An international tribunal in December had unanimously ruled that India violated its obligations under the UK-India Bilateral Investment Treaty in 2014, when the income tax department had slapped a Rs 10,247-crore tax assessment using legislation that gave it powers to levy taxes retrospectively.
Soon after seeking Rs 10,247 crore in taxes over alleged capital gains made by the company over a 2006-07 reorganisation of India business before its listing, the tax department seized Cairn’s residual 10% stake in Cairn India.

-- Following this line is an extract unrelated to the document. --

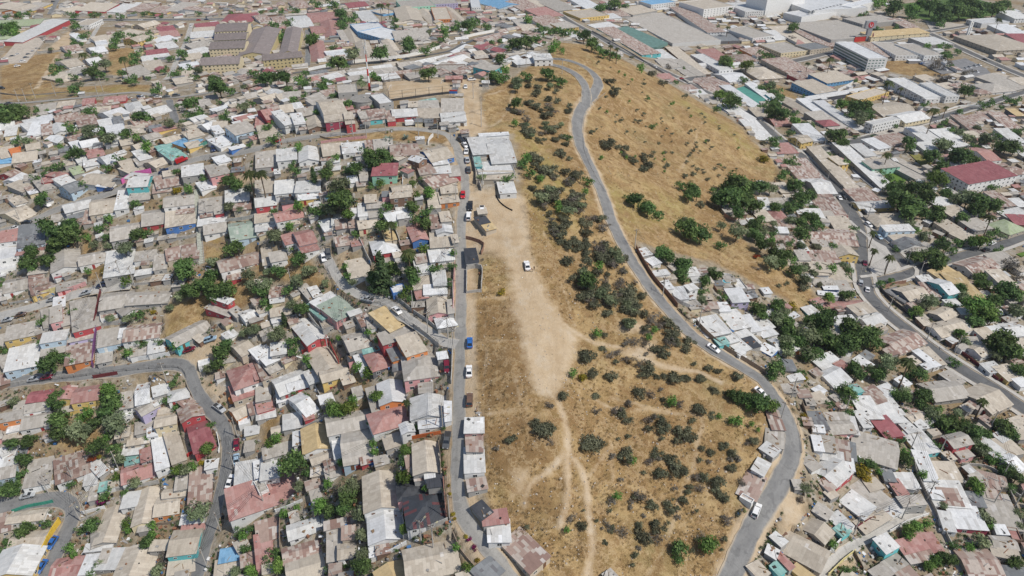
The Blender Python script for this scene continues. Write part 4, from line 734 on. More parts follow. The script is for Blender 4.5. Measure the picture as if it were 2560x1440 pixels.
1650 32 1762 10 1852 72 lw f3;1660 222 1762 190 1902 262 gw f2;1480 262 1642 250 1692 302 dd f;1250 82 1332 60 1522 222 rw s2;850 82 962 40 1022 77 bg s;160 417 282 410 297 442 lw s2;20 462 152 440 172 467 lg s;1120 572 1182 555 1212 602 pg s
1280 662 1352 640 1402 692 rg s;1340 692 1422 680 1482 732 lg s;1420 732 1502 720 1562 782 gg s;700 92 802 70 842 112 rg s;0 30 110 5 180 60 rb s;150 90 260 60 330 110 pb s;230 20 330 -10 420 60 gg s;80 20 160 0 230 40 bb s;1740 380 1840 355 1900 390 ro s;620 200 720 165 760 200 lg s
D0
600 142 842 110 962 152 gg f2;780 257 1112 206 1122 238 yc s2;930 162 1002 150 1102 202 rg s;0 342 132 305 227 372 gc f2;200 342 240 310 342 312 pg s;220 242 322 220 502 332 rn s;260 342 352 310 412 352 db f2;0 472 132 440 302 532 rb s
330 572 502 540 622 592 bB s2;240 642 332 600 452 672 bB s2;180 572 292 540 372 582 rr s;330 732 712 650 722 672 lg s;350 787 422 780 742 977 ww s;240 772 312 760 582 952 ww s;105 750 180 734 346 846 bb b;300 872 402 850 572 952 gg s
390 912 472 890 502 932 mg h;610 722 792 660 882 692 by f2;770 802 952 750 1052 832 bb a;950 872 1062 820 1150 880 lc a2;755 917 932 870 972 892 lw f3;950 602 1042 580 1242 712 lw f3;1170 632 1242 620 1402 712 lw f3;1120 702 1182 680 1242 732 ww f2
1010 342 1102 320 1257 402 gw f2;850 332 952 310 1042 402 gw f2;710 352 792 330 922 412 rn s;1110 292 1252 270 1342 322 lg f2;1760 102 1852 90 1942 132 lw s2;1710 212 1792 190 1892 242 ww s;1850 282 1922 260 1962 312 mg s;1370 642 1432 620 1482 642 rg s
1540 682 1602 660 1642 692 rb h;1590 642 1702 610 1792 672 gw h;1610 602 1682 560 1922 642 gg s;1840 602 1902 580 1962 622 bw s;1360 912 1642 835 1722 872 rb s;1680 872 1762 860 1862 952 rb s;1420 902 1482 880 1642 1022 rb s;1810 832 1852 820 1902 862 yd s
1060 982 1162 960 1292 1052 lw s;1240 992 1342 970 1422 1032 lg s;830 1042 972 1000 1062 1062 rb s;1110 1082 1202 1070 1272 1122 lw s;1340 1062 1402 1030 1462 1082 lg s;720 1062 792 1040 900 1100 ww s;510 1112 590 1100 915 1388 lg s;630 1102 702 1090 802 1162 lw s
480 1192 522 1170 572 1222 by s2;740 1222 902 1190 952 1242 ge s2;320 1142 402 1130 682 1422 bb s;220 962 312 940 402 1042 ww s;170 1032 242 1010 322 1052 by a2;0 892 102 870 152 932 pn a;0 722 32 710 92 762 lt s;60 1092 152 1080 212 1142 pb s
150 1232 292 1200 372 1332 rb s;290 1352 402 1330 482 1440 lg a;60 1392 122 1370 162 1432 bb s;1365 1290 1640 1210 1795 1306 mw s3;1740 1272 1852 1240 1922 1292 rw h2;1500 1122 1562 1100 1712 1192 pw a;1400 1232 1462 1210 1502 1252 lw s;70 230 180 200 340 310 bw s
0 250 60 235 100 280 lg s;1280 640 1350 620 1410 650 bg s;1120 580 1180 560 1230 590 bb s;1480 1000 1540 985 1600 1030 bb s;1730 990 1800 975 1900 1060 lw s;880 1230 960 1215 1180 1330 gg f"""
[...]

In a ruling, which Cairn had previously described as “final and binding”, the tribunal had ordered New Delhi to pay USD 1.2 billion in damages, plus interest and costs, to compensate Cairn for the shares — long sold off by the tax department — as well as confiscated dividends and withheld tax refunds. This totals to USD 1.4 billion.
Its shareholders have been egging the management to take action to get the money back.
Cairn chief executive Simon Thomson had met Finance Secretary Ajay Bhushan Pandey on February 18 to discuss the arbitration award.
Sources said the government is planning to file an appeal against the tribunal order and it believes the arbitration tribunal cannot question a nation’s sovereign right to tax.
Britain’s Cairn Energy plc has filed cases in the US, the UK and the Netherlands courts to register a USD 1.4 billion arbitration award it had won in a tax dispute against India, as a preparatory action in case it is not paid by the Indian government.
Cairn filed a petition in a Washington DC Federal court on February 12, and followed it up with similar filings in the UK and the Netherlands courts.
Sources said the government will strongly contest other suits filed by Cairn Energy at various other international courts.
Sources said any dispute resolution to be sought by Cairn will have to be within already existing laws.
In a letter to the Indian government last month, Cairn had said its shareholders “expect an early resolution, failing which they will expect Cairn to pursue the award in conformity with its rights under the treaty”.
“The award can be enforced against Indian assets in numerous jurisdictions around the world for which the necessary preparations have been put in place,” it added.
The letter did not specify the assets that might be seized but it is widely speculated that the targets could include bank accounts as well as mobile and immobile property, including the assets of public sector enterprises such as state-owned Air India, but not diplomatic assets.
Earlier this month, Minister of State for Finance Anurag Singh Thakur had told Lok Sabha that the Cairn arbitration award was “under consideration of the government.” Cairn Energy had in 2011, sold Cairn India to mining billionaire Anil Agarwal’s Vedanta Group, barring a minor stake of 9.8%.
It wanted to sell the residual stake as well but was barred by the I-T department from doing so. The government also froze the payment of dividends by Cairn India to Cairn Energy.